§ SUPPLIED MATERIAL:
--- Start ---

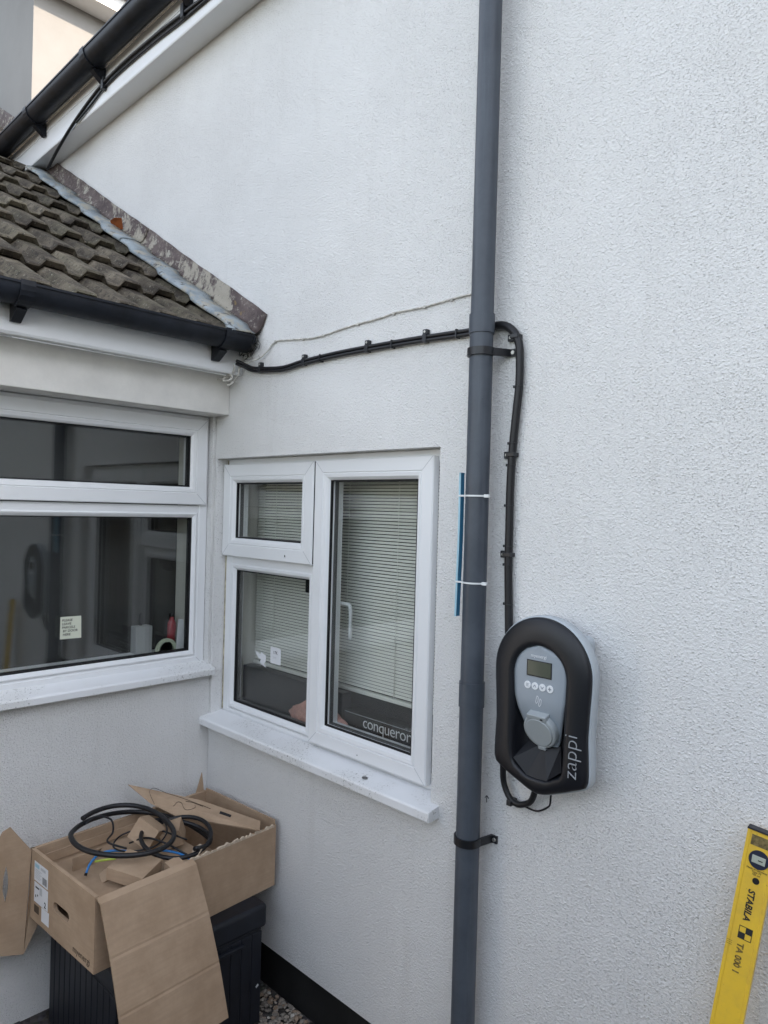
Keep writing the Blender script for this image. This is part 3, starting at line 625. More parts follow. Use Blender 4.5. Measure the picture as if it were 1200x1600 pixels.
MB().tube([(-1.72,-.110,3.835),(-1.68,-.112,3.845),(-1.50,-.124,3.892),(-1.30,-.128,3.948),(-1.09,-.128,3.995),(-.93,-.128,4.019),(-.70,-.1275,4.030),(-.38,-.1275,4.022),(-.10,-.1275,4.004),(.15,-.1275,3.99),(.5,-.1275,4.01),(1.2,-.1275,4.02)],.0085,10).build('cable', M_CABLE, ec)
MB().tube([(-1.27,-.127,3.94),(-1.08,-.1235,3.972),(-.93,-.1235,4.000),(-.7,-.1235,4.008),(-.38,-.1235,4.000),(-.10,-.1235,3.985),(.5,-.1235,3.98),(1.2,-.1235,3.99)],.0055,8).build('thin_cable', M_CABLE, ec)
for x in (-.93,-.14): box('tie',(x-.012,-.140,3.985),(x+.012,-.1156,4.045),M_BLACK,ec,bevel=.002)

# ------------------------------------------------------------------ charger
CX = 1.704
ch = thing('wall_charger', (CX,0,1.157), 'black and grey electric car charger mounted on the white wall', 'charger')
half = [(.0,1.157),(.020,1.160),(.075,1.182),(.128,1.2045),(.137,1.213),(.1385,1.235),(.1375,1.27),(.1345,1.33),(.1375,1.395),(.1405,1.44),(.1415,1.472)]
full = half + [(.1415*math.cos(t),1.472+.1415*math.sin(t)) for t in arc(14,0,90)][1:]
OUT = full + [(-u,v) for u,v in reversed(full[1:-1])]
inh = [(0,1.199),(.030,1.200),(.068,1.222),(.0735,1.236),(.076,1.30),(.077,1.40),(.079,1.462)]
inf = inh + [(.079*math.cos(t),1.462+.079*math.sin(t)) for t in arc(10,0,90)][1:]
INN = inf + [(-u,v) for u,v in reversed(inf[1:-1])]
fch = [(.0,1.262),(.030,1.268),(.044,1.290),(.054,1.325),(.066,1.365),(.075,1.41),(.0785,1.462)]
ff = fch + [(.0785*math.cos(t),1.462+.0785*math.sin(t)) for t in arc(10,0,90)][1:]
FAC = ff + [(-u,v) for u,v in reversed(ff[1:-1])]
CC = (0,1.38); NA = 96
def polar(poly):
    out = []
    for k in range(NA):
        t = 2*math.pi*k/NA; dx,dy = math.cos(t),math.sin(t); best = None
        for i in range(len(poly)):
            ax,ay = poly[i][0]-CC[0],poly[i][1]-CC[1]; bx,by = poly[(i+1)%len(poly)][0]-CC[0],poly[(i+1)%len(poly)][1]-CC[1]
            ex,ey = bx-ax,by-ay; den = dx*ey-dy*ex
            if abs(den) < 1e-12: continue
            r = (ax*ey-ay*ex)/den; q = (ax*dy-ay*dx)/den
            if r > 0 and -1e-9 <= q <= 1+1e-9: best = r if best is None else max(best,r)
        out.append(best)
    return out
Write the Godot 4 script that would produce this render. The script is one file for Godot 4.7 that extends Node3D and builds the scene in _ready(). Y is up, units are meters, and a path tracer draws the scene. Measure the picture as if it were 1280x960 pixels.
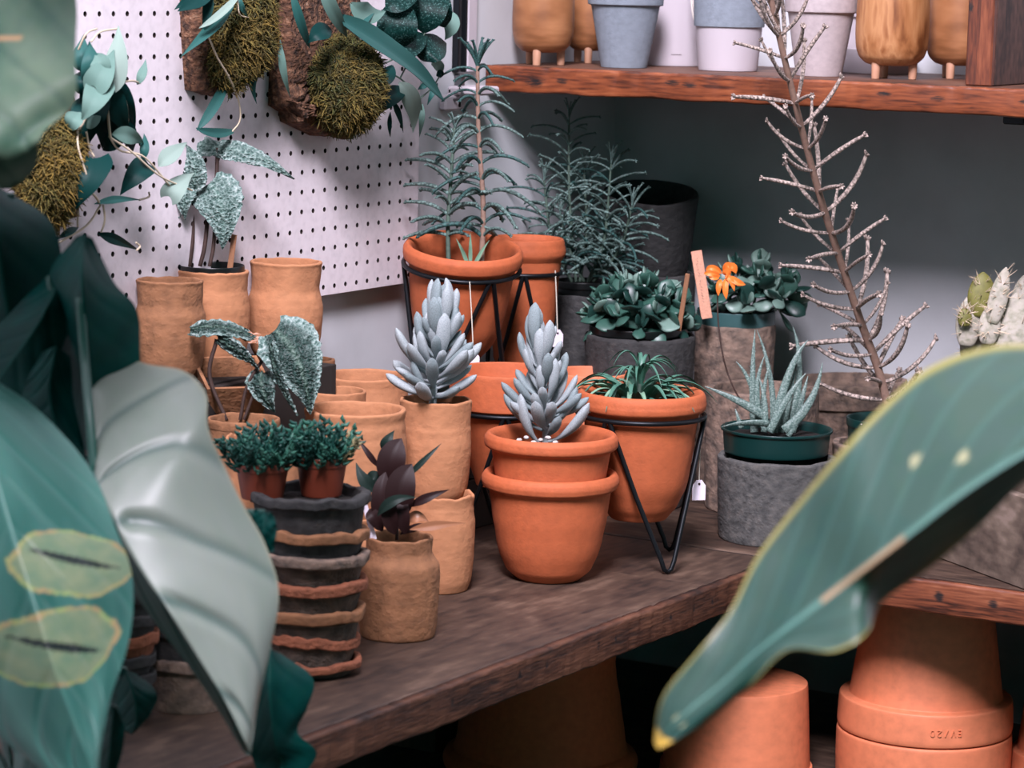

--- End ---

Locate all lines holding the word "script", then copy them out.

Keep writing the Blender script for this image. This is part 3, starting at line 625. More parts follow. Use Blender 4.5. Measure the picture as if it were 1200x1600 pixels.
Write the Godot 4 script that would produce this render. The script is one file for Godot 4.7 that extends Node3D and builds the scene in _ready(). Y is up, units are meters, and a path tracer draws the scene. Measure the picture as if it were 1280x960 pixels.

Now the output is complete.